| The task |
Among the lines below, count those with "More". Give only the number.

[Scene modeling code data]
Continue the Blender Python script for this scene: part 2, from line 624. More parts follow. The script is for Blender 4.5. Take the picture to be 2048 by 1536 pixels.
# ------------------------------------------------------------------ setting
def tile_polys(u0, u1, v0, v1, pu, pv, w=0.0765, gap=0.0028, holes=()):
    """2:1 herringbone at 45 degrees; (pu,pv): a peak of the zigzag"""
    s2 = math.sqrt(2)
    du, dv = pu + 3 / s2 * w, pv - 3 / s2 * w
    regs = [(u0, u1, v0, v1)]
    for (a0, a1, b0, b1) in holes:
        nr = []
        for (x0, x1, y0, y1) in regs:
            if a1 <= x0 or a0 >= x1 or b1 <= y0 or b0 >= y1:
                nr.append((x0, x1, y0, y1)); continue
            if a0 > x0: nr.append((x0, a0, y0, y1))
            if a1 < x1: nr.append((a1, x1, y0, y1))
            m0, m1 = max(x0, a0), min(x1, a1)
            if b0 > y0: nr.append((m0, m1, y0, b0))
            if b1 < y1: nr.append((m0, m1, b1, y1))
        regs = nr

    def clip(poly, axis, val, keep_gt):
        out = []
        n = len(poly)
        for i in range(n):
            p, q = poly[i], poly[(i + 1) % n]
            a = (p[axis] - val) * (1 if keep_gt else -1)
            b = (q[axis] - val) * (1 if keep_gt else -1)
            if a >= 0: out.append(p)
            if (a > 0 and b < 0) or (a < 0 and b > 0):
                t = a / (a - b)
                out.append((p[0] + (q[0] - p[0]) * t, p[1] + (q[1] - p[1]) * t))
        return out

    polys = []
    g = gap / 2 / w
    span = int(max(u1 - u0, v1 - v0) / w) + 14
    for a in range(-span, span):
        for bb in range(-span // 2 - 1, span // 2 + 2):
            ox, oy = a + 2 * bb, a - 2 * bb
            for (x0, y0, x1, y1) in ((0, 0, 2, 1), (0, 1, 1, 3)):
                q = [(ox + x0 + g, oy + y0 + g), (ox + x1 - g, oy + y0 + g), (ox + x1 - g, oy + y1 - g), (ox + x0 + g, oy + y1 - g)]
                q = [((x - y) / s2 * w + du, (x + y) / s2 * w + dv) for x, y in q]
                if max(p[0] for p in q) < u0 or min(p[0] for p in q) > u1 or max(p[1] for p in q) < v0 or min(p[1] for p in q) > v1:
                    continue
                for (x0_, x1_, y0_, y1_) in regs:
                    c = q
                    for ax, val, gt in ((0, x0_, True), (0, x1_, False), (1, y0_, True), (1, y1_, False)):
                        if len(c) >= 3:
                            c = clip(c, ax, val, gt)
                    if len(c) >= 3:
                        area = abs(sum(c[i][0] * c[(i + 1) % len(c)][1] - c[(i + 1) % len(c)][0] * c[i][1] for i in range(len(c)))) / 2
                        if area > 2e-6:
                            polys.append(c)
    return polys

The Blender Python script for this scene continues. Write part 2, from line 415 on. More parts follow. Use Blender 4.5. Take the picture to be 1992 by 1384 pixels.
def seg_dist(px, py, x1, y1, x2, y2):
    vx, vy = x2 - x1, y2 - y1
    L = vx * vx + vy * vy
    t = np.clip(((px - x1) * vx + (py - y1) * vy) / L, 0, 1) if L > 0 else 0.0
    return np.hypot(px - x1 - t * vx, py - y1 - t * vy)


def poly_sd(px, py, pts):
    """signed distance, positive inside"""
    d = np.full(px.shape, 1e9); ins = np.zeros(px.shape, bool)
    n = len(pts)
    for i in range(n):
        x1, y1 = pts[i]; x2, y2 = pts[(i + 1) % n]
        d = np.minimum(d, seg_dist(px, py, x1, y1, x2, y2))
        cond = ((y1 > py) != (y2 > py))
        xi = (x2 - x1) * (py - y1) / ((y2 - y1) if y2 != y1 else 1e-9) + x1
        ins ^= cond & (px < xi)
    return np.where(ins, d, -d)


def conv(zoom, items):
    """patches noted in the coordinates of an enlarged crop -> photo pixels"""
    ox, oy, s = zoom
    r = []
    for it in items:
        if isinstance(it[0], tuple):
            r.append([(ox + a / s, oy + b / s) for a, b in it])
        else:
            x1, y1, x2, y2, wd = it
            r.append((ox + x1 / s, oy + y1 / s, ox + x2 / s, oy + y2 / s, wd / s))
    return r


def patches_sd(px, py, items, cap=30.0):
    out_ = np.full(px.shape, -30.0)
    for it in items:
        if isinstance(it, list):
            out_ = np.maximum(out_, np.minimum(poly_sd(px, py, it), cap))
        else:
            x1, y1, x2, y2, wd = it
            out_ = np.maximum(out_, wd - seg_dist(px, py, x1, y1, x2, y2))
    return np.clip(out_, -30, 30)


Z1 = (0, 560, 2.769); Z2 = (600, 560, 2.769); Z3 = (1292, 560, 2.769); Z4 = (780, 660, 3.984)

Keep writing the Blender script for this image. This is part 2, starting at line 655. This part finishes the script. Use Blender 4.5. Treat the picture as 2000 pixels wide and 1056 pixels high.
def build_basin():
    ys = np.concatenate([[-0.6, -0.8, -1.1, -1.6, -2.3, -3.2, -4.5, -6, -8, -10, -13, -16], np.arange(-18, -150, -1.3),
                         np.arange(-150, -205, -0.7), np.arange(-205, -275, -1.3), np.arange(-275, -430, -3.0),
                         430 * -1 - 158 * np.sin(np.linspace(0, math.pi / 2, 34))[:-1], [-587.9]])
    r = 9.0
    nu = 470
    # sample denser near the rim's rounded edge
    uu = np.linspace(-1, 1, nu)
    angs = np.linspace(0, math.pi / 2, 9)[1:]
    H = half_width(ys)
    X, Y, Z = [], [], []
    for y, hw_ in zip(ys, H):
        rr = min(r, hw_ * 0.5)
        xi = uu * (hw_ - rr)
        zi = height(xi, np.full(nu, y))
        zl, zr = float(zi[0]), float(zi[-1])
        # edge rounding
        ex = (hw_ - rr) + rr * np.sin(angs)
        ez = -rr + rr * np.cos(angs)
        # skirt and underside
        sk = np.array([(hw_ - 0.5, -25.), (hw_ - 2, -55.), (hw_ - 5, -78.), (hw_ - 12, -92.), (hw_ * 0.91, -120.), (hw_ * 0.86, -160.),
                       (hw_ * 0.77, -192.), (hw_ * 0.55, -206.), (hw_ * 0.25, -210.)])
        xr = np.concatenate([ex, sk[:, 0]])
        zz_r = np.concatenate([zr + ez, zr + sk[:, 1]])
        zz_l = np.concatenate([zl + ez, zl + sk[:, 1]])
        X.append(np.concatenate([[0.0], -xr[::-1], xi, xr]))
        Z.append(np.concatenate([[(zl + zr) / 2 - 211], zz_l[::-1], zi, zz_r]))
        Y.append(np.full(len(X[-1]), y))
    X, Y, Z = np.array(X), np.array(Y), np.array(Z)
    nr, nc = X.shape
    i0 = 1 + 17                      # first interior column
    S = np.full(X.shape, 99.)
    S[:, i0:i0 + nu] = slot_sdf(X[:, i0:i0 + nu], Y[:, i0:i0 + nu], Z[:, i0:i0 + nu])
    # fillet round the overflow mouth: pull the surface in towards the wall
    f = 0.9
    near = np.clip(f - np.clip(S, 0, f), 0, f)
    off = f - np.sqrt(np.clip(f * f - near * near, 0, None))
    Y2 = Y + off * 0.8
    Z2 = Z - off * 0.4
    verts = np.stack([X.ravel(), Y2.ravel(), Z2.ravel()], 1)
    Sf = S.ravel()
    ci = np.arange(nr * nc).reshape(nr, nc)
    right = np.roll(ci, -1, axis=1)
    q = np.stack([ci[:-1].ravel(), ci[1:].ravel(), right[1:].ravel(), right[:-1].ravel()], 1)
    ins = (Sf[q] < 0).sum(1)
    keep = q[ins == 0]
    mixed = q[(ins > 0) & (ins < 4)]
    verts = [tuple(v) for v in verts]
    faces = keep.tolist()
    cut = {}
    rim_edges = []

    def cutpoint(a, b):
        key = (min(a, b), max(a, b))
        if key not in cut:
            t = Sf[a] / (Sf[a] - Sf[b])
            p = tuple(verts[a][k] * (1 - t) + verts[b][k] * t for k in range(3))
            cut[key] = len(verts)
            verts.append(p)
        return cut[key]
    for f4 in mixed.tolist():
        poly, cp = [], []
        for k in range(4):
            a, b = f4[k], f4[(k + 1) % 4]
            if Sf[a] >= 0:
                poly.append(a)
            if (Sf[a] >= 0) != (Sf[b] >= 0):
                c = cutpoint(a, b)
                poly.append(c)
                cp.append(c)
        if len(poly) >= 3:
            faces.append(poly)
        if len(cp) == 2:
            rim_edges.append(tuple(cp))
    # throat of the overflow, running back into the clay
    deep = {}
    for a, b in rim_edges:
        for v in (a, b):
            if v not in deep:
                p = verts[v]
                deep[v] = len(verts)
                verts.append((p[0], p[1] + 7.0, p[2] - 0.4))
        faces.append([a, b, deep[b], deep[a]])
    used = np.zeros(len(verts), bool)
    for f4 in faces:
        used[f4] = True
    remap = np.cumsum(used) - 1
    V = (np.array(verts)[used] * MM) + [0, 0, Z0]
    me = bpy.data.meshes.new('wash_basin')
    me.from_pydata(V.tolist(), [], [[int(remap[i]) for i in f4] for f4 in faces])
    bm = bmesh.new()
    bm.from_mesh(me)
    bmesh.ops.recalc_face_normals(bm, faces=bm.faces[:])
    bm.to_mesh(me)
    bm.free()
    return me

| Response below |
2